SMRs and AMRs

Friday, August 01, 2014

The war on drugs has become a war on occasional pot smokers of color

Marijuana won’t be legal until the cops stop making millions off weed arrests

Sadhbh Walshe
theguardian.com, Thursday 31 July 2014 07.30 EDT

A few years ago, a young black man named DeMarcus Sanders got pulled over in Waterloo, Iowa, because a cop thought he was playing music too loud. DeMarcus didn’t expect his car to be searched, or to get arrested when the officer discovered a small amount of marijuana. He also didn’t expect to spend 30 days in jail, or to lose his job, his college credits and his driver’s license for six months – or for DeMarcus and his young son to live with the consequences of a criminal record, forever.

Was DeMarcus the architect of his own misfortune? He did get caught breaking the law, after all. Or is he just another American caught up in a system designed to arrest nearly 750,000 people per year at a cost of nearly $10bn to taxpayers – for the crime of possessing a relatively harmless plant while black?

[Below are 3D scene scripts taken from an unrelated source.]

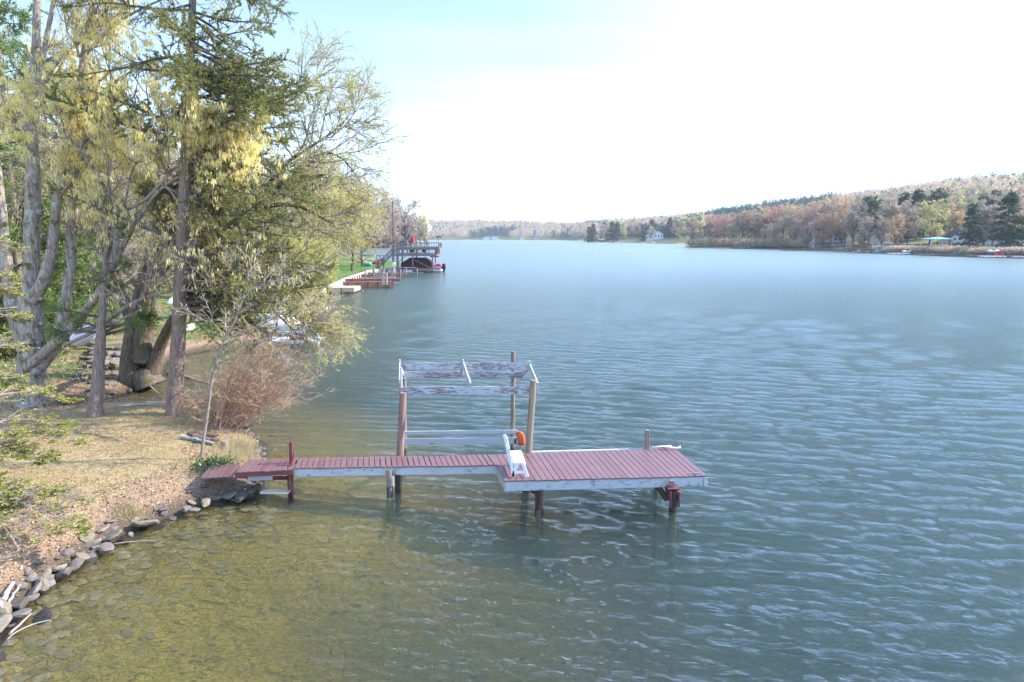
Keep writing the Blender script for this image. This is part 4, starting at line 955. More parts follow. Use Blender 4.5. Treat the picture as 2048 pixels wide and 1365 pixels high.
def stone(loc, sc, rz, tilt=(0, 0), k=0, label=None, group='stones edging the shore', name='shore_stone', cat='stone'):
    o = bpy.data.objects.new(name, RM[k % 12]); COL.objects.link(o); o.location = [float(q) for q in loc]; o.scale = sc; o.rotation_euler = (tilt[0], tilt[1], rz); return props(o, label, cat, group)
BIG = [(455, 990, .55, 'pinkish flat rock under the gangway, nearest the steps'), (480, 992, .5, 'dark wedge rock beside the steps'), (432, 993, .35, 'upright pale rock below the evergreen shrub'), (412, 1002, .4, 'flat grey rock at the waterline below the shrub'), (392, 1016, .35, 'thin standing slab rock on the bank edge'), (372, 1015, .35, 'brownish low rock next to the standing slab'),
       (325, 1018, .4, 'long flat pale rock in the leaf litter'), (345, 1035, .3, 'small rounded rock at the water edge'), (300, 1038, .35, 'grey rock between two larger ones'), (290, 1045, .62, 'largest pale grey boulder on the curve of the bank'), (262, 1065, .22, 'narrow tilted rock beside the large boulder'), (265, 1040, .4, 'dark wedge rock above the large boulder'),
       (232, 1052, .45, 'brown boulder behind the broad flat one'), (225, 1068, .62, 'broad flat grey boulder on the bank'), (185, 1085, .5, 'square pale rock standing on its edge'), (168, 1085, .45, 'grey rock leaning on the square one'), (210, 1092, .35, 'thin pale slab lying in the shallows'), (165, 1110, .4, 'pale block at the water edge'),
       (150, 1125, .42, 'buff rock half in the water'), (130, 1142, .42, 'smooth grey rock pointing at the lake'), (98, 1130, .45, 'yellowish boulder with a mossy top'), (118, 1132, .4, 'buff rock beside the yellowish boulder'), (98, 1152, .22, 'small white stone in a dark gap'), (85, 1165, .45, 'long pale slab among driftwood'), (70, 1175, .4, 'cream rock with a dark crack beneath'),
       (60, 1192, .35, 'low brown rock in the shallows'), (35, 1205, .5, 'light grey rock at the left waterline'), (5, 1215, .5, 'brown block at the left edge of the photo'), (35, 1225, .45, 'grey rock sloping into the water'), (5, 1245, .5, 'pale pinkish rock at the left edge, lowest of the bank')]
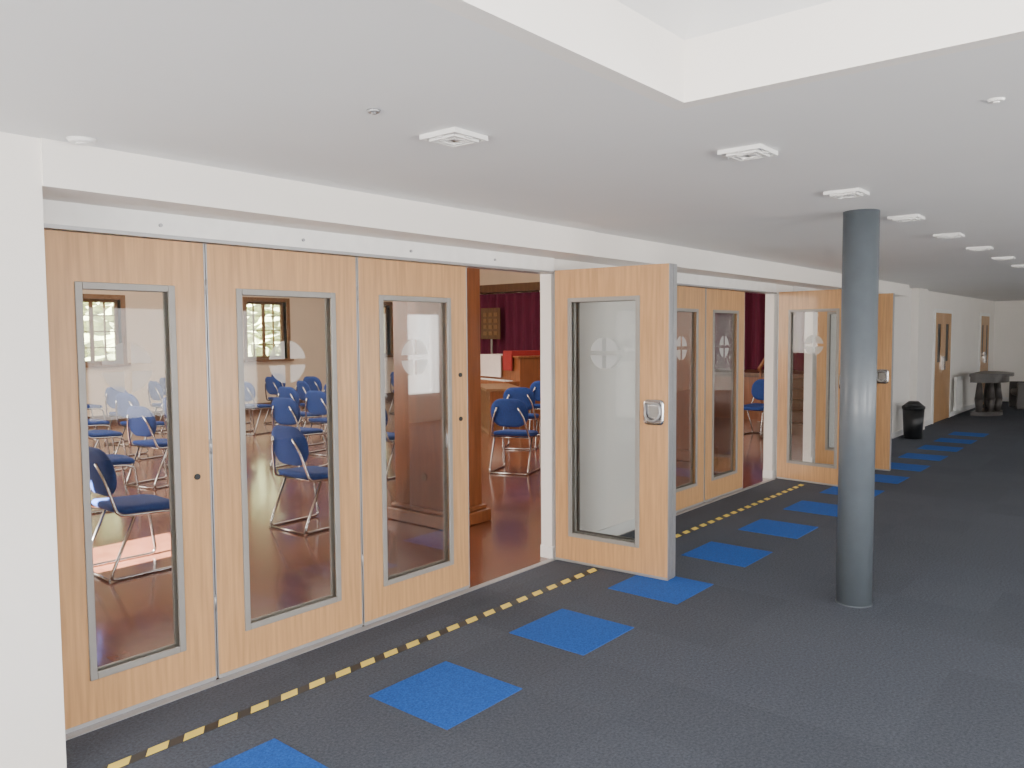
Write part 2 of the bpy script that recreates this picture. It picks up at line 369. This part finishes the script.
# ---------------------------------------------------------------- chairs
bm=bmesh.new()
pad(bm,.46,.48,.06,.10,lambda u,v,s:(u+.0,v,.46+s+.5*u*u*(1 if u<0 else -.5)),1)
def bk(u,v,s):
    return (-.25-.16*(v)-s+.5*u*u, u, .73+v)
pad(bm,.47,.34,.045,.15,bk,1)
for s in (-1,1):
    y=s*.24
    tube(bm,[(-.30,s*.13,.80),(-.265,s*.19,.68),(-.21,y,.44),(.12,y,.425),(.20,y,.40),(.25,y,.011),(-.28,y,.011),(-.10,y,.42)],.0115,0,8,.05)
tube(bm,[(-.28,-.24,.011),(-.28,.24,.011)],.0105,0)
tube(bm,[(.1,-.24,.422),(.1,.24,.422)],.0105,0); tube(bm,[(-.12,-.24,.422),(-.12,.24,.422)],.0105,0)
c0=mk('stacking_chair',bm,[CHROME,BLUEF]); cm=c0.data; bpy.data.objects.remove(c0)
CH=[(2.62,5.72,-2),(4.20,5.78,2),(6.0,8.5,10),(4.35,8.8,10),(5.75,12.6,20),(4.3,10.3,0),(7.7,12.2,15),(8.4,11.4,-10),(9.4,12.6,10),(7.3,10.3,5),
 (7.45,6.15,20),(9.1,7.4,30),(10.6,8.1,30),(9.0,9.5,15),(6.1,10.8,0),(3.9,12.5,10),(4.8,13.9,10),(6.9,13.6,0),(8.3,13.9,0),(5.2,11.0,12),
 (11.5,6.2,160),(12.4,5.2,170),(7.0,9.2,10),(8.15,10.3,0),(10.9,13.5,0),(6.6,11.7,5),(5.2,9.7,-5),(4.8,11.8,0),(8.9,13.1,0),
 (8.2,8.5,12),(3.4,8.0,-10),(3.6,11.2,5),(5.9,14.6,0),(11.6,12.6,0),(7.6,14.6,5),(9.9,14.4,0),(6.3,7.2,5)]
for x,y,a in CH:
    o=bpy.data.objects.new('stacking_chair',cm); COL.objects.link(o); o.location=(x,y,0); o.rotation_euler=(0,0,math.radians(a))
# ---------------------------------------------------------------- hall: stage, curtains, piano
e=empty('stage_platform')
boxes('deck',[(14.6,15.98,4.2,15.2,.82,.9)],DKWOOD,e)
boxes('front_panels',[(14.66,14.72,4.2,15.2,0,.82)]+[(14.64,14.66,4.2+i*1.1,4.28+i*1.1,0,.82) for i in range(11)],PWOOD,e)
bm=bmesh.new(); n=240; prev=None
for i in range(n+1):
    y=4.6+10.0*i/n; x=15.75+.07*math.sin(i*.9)
    p=(bm.verts.new((x,y,.91)),bm.verts.new((x,y,2.72)))
    if prev: bm.faces.new([prev[0],p[0],p[1],prev[1]]).smooth=True
    prev=p
mk('stage_curtain',bm,MAROON)
boxes('trim_curtain_pelmet',[(15.6,15.99,4.4,14.8,2.75,2.95)],DKWOOD)
e=empty('upright_piano',(12.6,10.45,0),math.radians(-20))
boxes('case',[(-.3,.3,-.75,.75,.0,1.2),(-.34,.34,-.78,.78,1.2,1.24),(-.6,-.3,-.74,.74,.62,.75),(-.58,-.50,-.72,-.64,0,.62),(-.58,-.50,.64,.72,0,.62)],PWOOD,e,.01)
boxes('keys',[(-.58,-.40,-.64,.64,.75,.765)],WHITE,e)
boxes('white_cloth',[(-.36,.36,-.1,.82,1.24,1.252),(-.37,-.35,-.1,.82,.8,1.252)],CLOTH,e)
boxes('red_cloth',[(-.36,.36,-.55,-.2,1.24,1.34),(-.372,-.35,-.55,-.2,.95,1.28)],RED,e)
e=empty('slatted_table',(10.6,9.15,0),math.radians(-40))
boxes('top',[(-.32,.32,-.75,.75,.72,.76)],WINWOOD,e)
boxes('slats',[(-.28,-.25,-.7+.11*i,-.64+.11*i,0.05,.72) for i in range(13)]+[(.25,.28,-.7,-.64,0,.72),(.25,.28,.64,.7,0,.72),(-.28,-.25,-.7,.7,0,.05)],WINWOOD,e)
e=empty('hymn_board')
boxes('board',[(15.50,15.53,13.3,13.95,1.55,2.35)],DKWOOD,e)
boxes('number_cards',[(15.49,15.50,13.38+.18*i,13.50+.18*i,1.65+.16*j,1.75+.16*j) for i in range(3) for j in range(4)],WINWOOD,e)
boxes('stand',[(15.535,15.56,13.6,13.65,.9,2.3),(15.4,15.65,13.5,13.75,.9,.92)],ALU,e)
e=empty('framed_picture')
boxes('frame',[(14.5,15.3,15.95,15.99,1.5,2.3)],DKWOOD,e); boxes('canvas',[(14.55,15.25,15.94,15.95,1.55,2.25)],PICT,e)
e=empty('staircase')
boxes('treads',[(12.9+.28*i,13.18+.28*i,4.3,5.4,0,.17*(i+1)) for i in range(5)],DKWOOD,e)
bm=bmesh.new()
for i in range(6): addbox(bm,12.95+.28*i,12.98+.28*i,5.36,5.39,.17*min(i+1,5),.17*(i+1)+.9)
tube(bm,[(12.9,5.375,1.05),(14.45,5.375,2.0)],.03); mk('balustrade',bm,PWOOD,e)
e=empty('blue_gym_mats'); boxes('mats',[(12.0,13.6,6.9,8.1,.0+.09*i,.085+.09*i) for i in range(4)],BLUEF,e,.01)
# ---------------------------------------------------------------- lights
def area(name,loc,rot,sx,sy,p,c=(1,1,1)):
    l=bpy.data.lights.new(name,'AREA'); l.shape='RECTANGLE'; l.size=sx; l.size_y=sy; l.energy=p; l.color=c
    o=bpy.data.objects.new(name,l); COL.objects.link(o); o.location=loc; o.rotation_euler=[math.radians(a) for a in rot]; return o
for i,h in enumerate(rw):
    area('window_daylight',((h[0]+h[1])/2,-3.95,1.3),(90,0,0),h[1]-h[0],1.5,[100,185,115,45,18,25][i],(1,.98,.96))
area('entrance_daylight',(-3.95,.6,1.1),(90,0,-90),4.5,2,300,(1,.95,.89))
area('rooflight_daylight',(0.05,-.05,3.1),(0,0,0),2.6,.8,80,(.96,.98,1))
area('hall_ceiling_fill',(7.5,10,4.15),(0,0,0),9,7,480,(1,.92,.82))  # added fill lamp below the closed hall ceiling, which has no rooflight
area('hall_left_fill',(.56,10.5,2.2),(90,0,-90),5,2.0,420,(1,.92,.82))  # added fill lamp along the unseen left wall, wider than the window there
sl=bpy.data.lights.new('sun','SUN'); sl.energy=220; sl.angle=.01; sl.color=(1,.95,.88)
so=bpy.data.objects.new('sun',sl); COL.objects.link(so)
d=Vector((math.cos(math.radians(36)),.02,-math.sin(math.radians(36)))); so.rotation_euler=d.to_track_quat('-Z','Y').to_euler()
W=bpy.data.worlds.new('World'); S.world=W; W.use_nodes=True
bg=W.node_tree.nodes['Background']; bg.inputs[0].default_value=(.97,.98,1,1); bg.inputs[1].default_value=4.0
# ---------------------------------------------------------------- camera
yaw=math.radians(39.8); pit=math.radians(3.5); rol=math.radians(.4)
F=Vector((math.cos(yaw)*math.cos(pit),math.sin(yaw)*math.cos(pit),-math.sin(pit)))
R=Vector((math.sin(yaw),-math.cos(yaw),0)); U=R.cross(F)
R2=R*math.cos(rol)-U*math.sin(rol); U2=U*math.cos(rol)+R*math.sin(rol)
M=Matrix((R2,U2,-F)).transposed().to_4x4(); M.translation=Vector((0,0,1.65))
cd=bpy.data.cameras.new('camera'); cd.sensor_width=36; cd.lens=28.1; cd.clip_start=.05
co=bpy.data.objects.new('camera',cd); COL.objects.link(co); co.matrix_world=M; S.camera=co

DeMarcus was one of many people featured in an ACLU report from this time last year highlighting the unprecedented escalation in US marijuana arrests during the previous decade. The racial disparity was extraordinary: White people and black people use marijuana at roughly equal rates, but black people are 3.7 times more likely to be criminalized for doing so.

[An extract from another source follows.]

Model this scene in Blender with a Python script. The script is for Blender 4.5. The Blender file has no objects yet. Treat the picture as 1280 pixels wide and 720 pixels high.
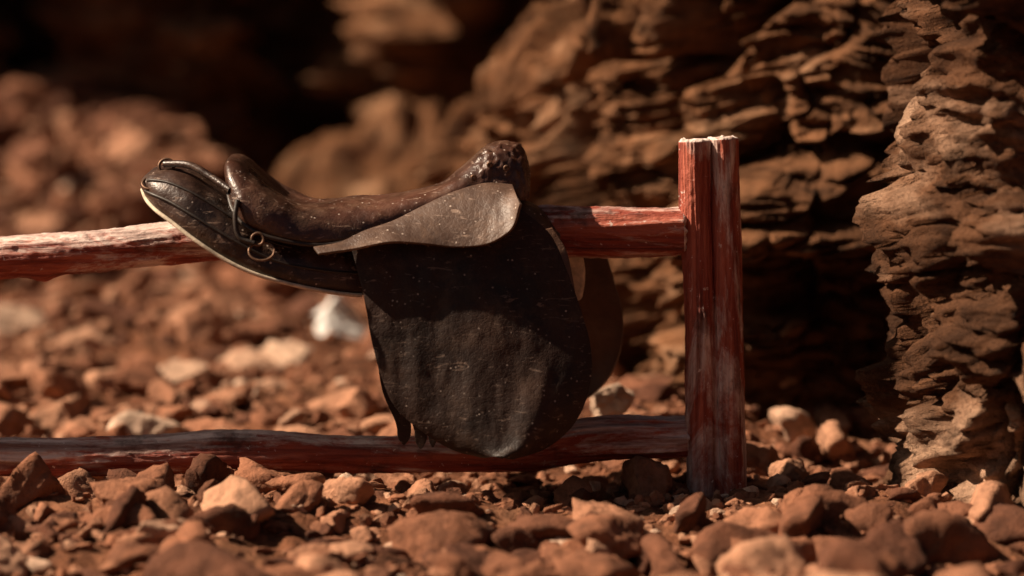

Ever since, the ACLU and many, many others have been calling for an end to the arcane reality that is America’s prohibition of marijuana, which nearly 40% of the US population admit to having tried – and which a majority of Americans now support legalizing. This past week, the New York Times has been pushing the cause with a series of editorials not just calling for a federal repeal of the ban on pot but also, importantly, calling out the injustice of marijuana arrests.